* JOB: Repeat, please, only the lines from the top of the data down to the line with "from mathutils import Vector, Matrix, noise"; include both of those lines.

* SUPPLIED MATERIAL:

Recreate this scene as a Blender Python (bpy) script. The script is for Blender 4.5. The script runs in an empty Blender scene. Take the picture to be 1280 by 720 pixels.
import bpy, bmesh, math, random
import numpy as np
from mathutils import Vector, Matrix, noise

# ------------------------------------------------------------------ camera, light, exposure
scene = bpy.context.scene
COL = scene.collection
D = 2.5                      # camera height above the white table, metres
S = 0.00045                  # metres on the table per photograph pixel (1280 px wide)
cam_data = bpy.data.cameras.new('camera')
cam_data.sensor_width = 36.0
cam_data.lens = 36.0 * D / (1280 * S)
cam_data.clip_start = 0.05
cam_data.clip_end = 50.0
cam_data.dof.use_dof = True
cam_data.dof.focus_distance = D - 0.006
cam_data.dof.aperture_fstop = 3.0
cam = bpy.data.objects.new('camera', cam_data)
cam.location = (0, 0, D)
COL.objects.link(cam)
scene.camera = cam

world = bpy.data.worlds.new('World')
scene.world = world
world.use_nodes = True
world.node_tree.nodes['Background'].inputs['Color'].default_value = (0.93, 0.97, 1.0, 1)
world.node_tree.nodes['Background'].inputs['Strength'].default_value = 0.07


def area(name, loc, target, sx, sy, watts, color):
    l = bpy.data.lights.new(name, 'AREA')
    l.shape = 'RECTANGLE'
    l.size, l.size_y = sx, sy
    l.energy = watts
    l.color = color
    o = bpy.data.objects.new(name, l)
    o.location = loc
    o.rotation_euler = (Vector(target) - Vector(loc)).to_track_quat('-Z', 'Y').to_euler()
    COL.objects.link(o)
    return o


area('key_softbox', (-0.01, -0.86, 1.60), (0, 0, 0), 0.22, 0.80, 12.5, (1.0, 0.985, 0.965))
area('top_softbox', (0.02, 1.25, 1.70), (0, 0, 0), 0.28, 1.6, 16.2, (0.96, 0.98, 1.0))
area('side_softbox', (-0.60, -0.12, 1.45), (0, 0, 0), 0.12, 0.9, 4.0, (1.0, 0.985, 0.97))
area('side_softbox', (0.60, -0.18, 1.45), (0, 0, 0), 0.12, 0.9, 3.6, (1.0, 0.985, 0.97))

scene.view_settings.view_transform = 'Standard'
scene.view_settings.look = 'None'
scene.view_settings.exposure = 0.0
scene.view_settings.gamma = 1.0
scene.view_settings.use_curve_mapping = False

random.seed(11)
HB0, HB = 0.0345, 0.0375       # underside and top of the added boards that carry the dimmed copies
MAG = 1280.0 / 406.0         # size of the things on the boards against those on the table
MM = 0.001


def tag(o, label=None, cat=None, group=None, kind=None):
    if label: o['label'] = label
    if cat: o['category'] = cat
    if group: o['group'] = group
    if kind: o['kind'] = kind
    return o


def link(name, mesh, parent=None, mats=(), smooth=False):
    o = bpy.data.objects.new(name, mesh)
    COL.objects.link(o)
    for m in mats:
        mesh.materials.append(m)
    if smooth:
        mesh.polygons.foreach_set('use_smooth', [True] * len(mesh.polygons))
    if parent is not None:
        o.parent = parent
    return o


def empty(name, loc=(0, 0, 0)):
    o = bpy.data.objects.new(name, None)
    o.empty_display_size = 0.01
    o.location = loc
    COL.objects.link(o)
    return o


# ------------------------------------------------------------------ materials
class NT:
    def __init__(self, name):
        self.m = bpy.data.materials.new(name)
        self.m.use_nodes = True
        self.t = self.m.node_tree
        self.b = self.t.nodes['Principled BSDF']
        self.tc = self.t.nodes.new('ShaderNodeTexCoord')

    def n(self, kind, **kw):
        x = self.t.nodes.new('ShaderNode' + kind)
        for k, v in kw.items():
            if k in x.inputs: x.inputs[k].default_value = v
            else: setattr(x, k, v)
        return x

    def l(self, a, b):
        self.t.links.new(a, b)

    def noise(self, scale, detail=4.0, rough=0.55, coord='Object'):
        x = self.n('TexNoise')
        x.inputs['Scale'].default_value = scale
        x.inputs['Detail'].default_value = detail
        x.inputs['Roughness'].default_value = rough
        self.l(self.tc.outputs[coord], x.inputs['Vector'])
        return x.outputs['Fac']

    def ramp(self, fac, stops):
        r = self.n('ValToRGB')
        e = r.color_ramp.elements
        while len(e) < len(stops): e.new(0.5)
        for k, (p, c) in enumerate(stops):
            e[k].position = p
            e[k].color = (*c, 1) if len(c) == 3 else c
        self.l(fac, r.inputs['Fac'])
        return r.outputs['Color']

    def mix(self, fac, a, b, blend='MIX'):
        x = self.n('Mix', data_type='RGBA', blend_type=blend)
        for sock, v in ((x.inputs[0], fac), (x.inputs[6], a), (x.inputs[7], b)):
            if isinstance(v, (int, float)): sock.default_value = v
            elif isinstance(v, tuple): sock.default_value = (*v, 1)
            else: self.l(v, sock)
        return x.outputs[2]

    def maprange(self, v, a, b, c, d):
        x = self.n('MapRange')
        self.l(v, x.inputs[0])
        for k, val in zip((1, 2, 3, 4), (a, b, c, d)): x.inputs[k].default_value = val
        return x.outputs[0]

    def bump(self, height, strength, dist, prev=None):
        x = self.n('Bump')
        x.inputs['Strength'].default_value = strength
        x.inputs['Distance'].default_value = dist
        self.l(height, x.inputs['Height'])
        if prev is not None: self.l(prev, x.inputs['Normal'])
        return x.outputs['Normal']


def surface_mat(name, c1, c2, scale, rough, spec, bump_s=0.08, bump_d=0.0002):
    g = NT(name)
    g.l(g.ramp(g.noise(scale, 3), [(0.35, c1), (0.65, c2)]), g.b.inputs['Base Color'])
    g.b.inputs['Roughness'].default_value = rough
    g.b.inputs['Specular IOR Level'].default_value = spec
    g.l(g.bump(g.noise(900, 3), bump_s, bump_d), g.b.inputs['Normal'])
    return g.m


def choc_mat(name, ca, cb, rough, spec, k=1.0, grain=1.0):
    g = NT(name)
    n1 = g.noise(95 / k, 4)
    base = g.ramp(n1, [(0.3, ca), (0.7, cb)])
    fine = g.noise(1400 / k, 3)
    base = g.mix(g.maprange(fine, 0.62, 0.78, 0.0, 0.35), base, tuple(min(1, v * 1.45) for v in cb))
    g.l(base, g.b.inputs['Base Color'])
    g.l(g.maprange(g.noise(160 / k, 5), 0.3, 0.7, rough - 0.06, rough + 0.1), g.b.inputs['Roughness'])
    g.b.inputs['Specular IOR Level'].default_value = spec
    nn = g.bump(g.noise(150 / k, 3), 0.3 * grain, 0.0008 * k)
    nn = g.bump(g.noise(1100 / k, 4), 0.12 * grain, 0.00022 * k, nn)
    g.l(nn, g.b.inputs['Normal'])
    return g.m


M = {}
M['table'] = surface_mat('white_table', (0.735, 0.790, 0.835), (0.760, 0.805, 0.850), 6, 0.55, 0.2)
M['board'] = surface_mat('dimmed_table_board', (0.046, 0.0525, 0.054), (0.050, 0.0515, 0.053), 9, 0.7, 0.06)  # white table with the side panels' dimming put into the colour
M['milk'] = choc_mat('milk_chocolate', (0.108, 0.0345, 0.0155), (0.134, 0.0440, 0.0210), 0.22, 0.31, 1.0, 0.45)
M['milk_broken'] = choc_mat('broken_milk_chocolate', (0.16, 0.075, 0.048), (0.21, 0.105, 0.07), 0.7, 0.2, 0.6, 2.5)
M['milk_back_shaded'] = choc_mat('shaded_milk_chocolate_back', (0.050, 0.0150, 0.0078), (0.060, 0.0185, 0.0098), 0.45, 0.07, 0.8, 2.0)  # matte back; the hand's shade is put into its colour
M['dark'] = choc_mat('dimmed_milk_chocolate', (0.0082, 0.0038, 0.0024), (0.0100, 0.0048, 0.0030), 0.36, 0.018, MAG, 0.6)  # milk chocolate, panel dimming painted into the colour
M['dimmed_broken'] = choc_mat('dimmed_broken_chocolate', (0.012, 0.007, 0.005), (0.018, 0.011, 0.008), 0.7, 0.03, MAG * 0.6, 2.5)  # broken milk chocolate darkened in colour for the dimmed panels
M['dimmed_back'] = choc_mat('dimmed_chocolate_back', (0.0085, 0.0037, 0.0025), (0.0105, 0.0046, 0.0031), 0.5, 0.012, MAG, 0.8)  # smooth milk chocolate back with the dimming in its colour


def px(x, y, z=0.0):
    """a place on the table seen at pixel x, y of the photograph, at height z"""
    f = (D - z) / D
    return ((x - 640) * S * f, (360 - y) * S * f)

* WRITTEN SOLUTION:
Recreate this scene as a Blender Python (bpy) script. The script is for Blender 4.5. The script runs in an empty Blender scene. Take the picture to be 1280 by 720 pixels.
import bpy, bmesh, math, random
import numpy as np
from mathutils import Vector, Matrix, noise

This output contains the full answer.